Deutsche Bank/Onay: Türkiye’s Inflation Risks, Rate Cuts, and OVP Projections

inflation

Deutsche Bank Türkiye economist Yiğit Onay evaluated the government’s newly announced Medium-Term Program (OVP) on Bloomberg HT, noting that while the plan outlines a lower growth trajectory and falling inflation expectations, some targets remain overly optimistic beyond 2026.


Growth and Inflation Forecasts: Close to Deutsche Bank’s Projections

Onay said that the OVP’s 3.3% growth forecast for 2025 and 3.8% for 2026 align with Deutsche Bank’s internal estimates. He also highlighted the government’s inflation goal of 28.5% by the end of 2025, slightly below the Central Bank of Türkiye’s (TCMB) upper projection band of 29% and Deutsche Bank’s own forecast of 29.5%.

“The program suggests a scenario where the economy won’t be overstimulated, but also won’t be sharply slowed down. However, the inflation targets for 2026 and beyond appear somewhat optimistic,” Onay noted.


Rate Cuts on the Horizon

Onay expects the TCMB to deliver a 200 basis point rate cut this week, lowering the policy rate closer to 41%. Deutsche Bank’s year-end forecast is 37%.

“Considering stronger-than-expected growth and inflation data along with domestic political developments, we think the TCMB will proceed cautiously with a 200 basis point cut. A 250–300 basis point reduction cannot be ruled out,” Onay said, pointing to comments by TCMB Governor Fatih Karahan that reinforced expectations of easing.


Inflation Outlook: Low Risk of Stagnation at 30%

Onay argued that the risk of inflation remaining stuck around the 30% level is limited. He cited several supportive factors:

  • Currency stability,

  • Moderating wage pressures,

  • Weaker domestic demand,

  • Gradual improvement in inflation expectations.

He added:

“As long as policy commitment continues, we see little risk of inflation being trapped at 30%. The pace at which inflation approaches 20% in 2026 will be critical. The 20% mark is an important threshold in terms of inflation stickiness and expectations.”
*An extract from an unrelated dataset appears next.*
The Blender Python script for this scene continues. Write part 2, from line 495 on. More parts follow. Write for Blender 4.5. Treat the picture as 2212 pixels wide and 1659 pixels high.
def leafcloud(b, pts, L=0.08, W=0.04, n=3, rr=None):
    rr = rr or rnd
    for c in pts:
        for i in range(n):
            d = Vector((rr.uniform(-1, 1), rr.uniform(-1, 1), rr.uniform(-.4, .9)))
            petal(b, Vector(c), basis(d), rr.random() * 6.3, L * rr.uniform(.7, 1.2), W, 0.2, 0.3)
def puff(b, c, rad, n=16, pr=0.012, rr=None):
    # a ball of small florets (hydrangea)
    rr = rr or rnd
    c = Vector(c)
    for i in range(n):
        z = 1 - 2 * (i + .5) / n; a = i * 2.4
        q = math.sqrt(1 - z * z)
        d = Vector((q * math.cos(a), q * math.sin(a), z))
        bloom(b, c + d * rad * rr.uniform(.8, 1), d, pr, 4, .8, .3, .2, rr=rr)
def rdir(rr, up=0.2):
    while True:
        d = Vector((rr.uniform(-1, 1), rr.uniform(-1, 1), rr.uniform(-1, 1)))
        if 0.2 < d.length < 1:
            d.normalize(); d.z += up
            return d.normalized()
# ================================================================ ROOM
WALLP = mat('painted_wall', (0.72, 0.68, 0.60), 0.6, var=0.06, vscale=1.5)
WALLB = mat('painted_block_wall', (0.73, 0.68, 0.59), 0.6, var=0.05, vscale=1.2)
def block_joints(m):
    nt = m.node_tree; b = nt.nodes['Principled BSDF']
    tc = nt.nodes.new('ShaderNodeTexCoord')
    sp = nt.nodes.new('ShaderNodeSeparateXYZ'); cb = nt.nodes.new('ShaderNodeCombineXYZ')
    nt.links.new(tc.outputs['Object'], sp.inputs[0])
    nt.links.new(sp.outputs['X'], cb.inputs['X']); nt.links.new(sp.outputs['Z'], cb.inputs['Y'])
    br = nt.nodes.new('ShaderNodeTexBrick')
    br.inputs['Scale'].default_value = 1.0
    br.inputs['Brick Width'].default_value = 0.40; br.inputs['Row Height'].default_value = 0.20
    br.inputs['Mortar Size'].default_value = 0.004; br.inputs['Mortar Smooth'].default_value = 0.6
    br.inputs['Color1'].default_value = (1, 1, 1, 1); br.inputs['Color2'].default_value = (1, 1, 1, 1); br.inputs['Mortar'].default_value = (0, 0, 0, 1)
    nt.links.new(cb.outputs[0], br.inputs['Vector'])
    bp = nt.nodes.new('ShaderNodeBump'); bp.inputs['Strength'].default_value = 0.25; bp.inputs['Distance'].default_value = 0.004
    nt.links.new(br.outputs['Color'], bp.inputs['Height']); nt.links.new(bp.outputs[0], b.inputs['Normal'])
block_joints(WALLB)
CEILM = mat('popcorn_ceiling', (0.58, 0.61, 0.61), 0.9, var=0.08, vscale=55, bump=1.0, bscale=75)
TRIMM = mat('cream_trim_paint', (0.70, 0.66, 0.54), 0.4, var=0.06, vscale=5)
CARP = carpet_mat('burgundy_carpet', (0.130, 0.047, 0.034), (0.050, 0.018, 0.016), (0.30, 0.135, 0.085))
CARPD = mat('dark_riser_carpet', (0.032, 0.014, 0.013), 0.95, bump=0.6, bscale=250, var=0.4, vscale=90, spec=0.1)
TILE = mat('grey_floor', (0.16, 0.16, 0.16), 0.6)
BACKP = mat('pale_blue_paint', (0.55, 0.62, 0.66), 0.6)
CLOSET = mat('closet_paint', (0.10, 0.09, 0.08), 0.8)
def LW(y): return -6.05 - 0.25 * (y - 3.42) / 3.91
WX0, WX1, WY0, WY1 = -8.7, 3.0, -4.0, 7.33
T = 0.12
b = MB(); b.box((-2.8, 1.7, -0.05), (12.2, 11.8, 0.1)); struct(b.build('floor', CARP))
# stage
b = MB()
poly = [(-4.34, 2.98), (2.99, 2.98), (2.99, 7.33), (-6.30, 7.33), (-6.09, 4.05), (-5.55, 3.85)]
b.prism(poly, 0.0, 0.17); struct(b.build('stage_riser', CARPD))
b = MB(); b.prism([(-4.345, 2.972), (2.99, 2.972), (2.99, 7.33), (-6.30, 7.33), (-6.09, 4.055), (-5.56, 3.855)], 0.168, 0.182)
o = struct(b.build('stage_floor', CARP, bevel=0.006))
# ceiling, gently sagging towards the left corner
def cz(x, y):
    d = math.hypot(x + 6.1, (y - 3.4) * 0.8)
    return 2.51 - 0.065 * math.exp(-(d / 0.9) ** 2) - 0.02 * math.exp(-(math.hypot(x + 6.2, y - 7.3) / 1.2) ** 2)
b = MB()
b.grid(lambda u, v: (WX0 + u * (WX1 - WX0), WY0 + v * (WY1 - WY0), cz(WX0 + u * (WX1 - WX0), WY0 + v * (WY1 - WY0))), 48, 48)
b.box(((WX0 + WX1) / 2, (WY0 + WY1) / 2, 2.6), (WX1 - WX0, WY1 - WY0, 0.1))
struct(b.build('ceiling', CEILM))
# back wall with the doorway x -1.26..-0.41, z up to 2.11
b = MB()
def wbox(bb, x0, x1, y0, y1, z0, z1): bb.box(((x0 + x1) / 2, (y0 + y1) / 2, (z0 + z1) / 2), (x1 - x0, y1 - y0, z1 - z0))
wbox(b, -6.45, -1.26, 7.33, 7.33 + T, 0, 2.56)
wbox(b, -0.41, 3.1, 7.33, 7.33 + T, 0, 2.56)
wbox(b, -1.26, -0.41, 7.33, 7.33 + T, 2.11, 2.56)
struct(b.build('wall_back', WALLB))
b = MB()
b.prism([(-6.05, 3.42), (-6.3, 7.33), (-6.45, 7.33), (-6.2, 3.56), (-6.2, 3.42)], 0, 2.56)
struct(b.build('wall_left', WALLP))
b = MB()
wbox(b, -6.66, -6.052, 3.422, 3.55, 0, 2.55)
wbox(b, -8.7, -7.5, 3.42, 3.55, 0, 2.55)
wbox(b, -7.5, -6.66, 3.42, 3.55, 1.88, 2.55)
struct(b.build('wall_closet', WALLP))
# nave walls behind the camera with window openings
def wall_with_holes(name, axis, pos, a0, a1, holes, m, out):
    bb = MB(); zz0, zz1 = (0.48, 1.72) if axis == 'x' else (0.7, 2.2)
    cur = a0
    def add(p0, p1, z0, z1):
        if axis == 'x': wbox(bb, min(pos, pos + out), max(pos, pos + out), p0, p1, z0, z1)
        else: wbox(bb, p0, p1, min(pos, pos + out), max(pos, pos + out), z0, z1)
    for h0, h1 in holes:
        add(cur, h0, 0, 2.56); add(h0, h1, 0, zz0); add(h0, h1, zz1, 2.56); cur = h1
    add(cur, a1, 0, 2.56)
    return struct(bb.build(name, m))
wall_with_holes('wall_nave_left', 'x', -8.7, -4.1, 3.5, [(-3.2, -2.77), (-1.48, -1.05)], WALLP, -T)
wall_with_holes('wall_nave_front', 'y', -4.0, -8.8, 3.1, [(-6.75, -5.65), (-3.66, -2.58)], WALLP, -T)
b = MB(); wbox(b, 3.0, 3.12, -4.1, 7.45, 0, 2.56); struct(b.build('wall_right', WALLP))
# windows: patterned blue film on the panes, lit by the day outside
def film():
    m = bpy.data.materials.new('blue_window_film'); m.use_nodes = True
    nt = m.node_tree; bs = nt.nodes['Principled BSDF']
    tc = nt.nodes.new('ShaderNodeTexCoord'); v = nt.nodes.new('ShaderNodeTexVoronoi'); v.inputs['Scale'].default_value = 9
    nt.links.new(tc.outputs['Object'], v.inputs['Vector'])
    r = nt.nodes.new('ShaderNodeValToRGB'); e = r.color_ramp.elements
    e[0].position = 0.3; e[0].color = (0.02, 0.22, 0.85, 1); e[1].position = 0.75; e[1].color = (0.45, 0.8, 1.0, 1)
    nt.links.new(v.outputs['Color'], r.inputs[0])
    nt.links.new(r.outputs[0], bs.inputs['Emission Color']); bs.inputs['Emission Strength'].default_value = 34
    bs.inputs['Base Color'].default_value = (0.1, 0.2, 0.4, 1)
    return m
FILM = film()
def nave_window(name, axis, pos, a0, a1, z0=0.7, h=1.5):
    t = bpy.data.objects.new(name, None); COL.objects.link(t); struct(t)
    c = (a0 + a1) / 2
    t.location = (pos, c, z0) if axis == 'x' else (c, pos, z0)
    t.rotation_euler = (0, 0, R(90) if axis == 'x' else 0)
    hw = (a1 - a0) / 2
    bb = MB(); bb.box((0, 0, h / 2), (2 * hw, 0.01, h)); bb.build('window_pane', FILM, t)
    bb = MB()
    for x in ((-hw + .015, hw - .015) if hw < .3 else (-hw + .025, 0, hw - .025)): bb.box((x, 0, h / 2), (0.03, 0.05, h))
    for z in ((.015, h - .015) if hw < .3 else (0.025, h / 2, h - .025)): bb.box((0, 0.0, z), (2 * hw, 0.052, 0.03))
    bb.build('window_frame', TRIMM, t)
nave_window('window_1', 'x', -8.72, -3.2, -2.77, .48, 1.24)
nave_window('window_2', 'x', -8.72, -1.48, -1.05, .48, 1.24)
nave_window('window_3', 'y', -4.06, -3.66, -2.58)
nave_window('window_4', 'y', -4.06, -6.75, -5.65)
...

Currency Stability Hinges on Capital Flows

Onay stressed that exchange rate stability is central to achieving the OVP’s macroeconomic framework.

  • The TCMB has succeeded in curbing domestic demand for FX, but sustaining this will be harder given current dollar levels.

  • Carry trade inflows appear to be nearing their limits, and without flexibility, additional flows are unlikely.

  • Direct foreign investment (FDI) is now the most crucial source of financing, yet inflows so far in 2025 have been limited.

“In this environment, keeping the current account deficit limited is essential for currency stability. This is only possible through tight monetary policy, controlled domestic demand, and maintaining confidence in the Turkish lira,” Onay concluded.


Key Takeaways

  • Growth: OVP targets of 3.3% (2025) and 3.8% (2026) broadly match Deutsche Bank’s forecasts.

  • Inflation: End-2025 goal of 28.5% slightly below TCMB and Deutsche Bank projections; 2026 targets seen as too optimistic.

  • Policy rates: 200 bps cut likely this week, with potential for up to 300 bps.

  • Currency stability: Sustaining FX balance hinges on limiting the current account deficit and attracting FDI.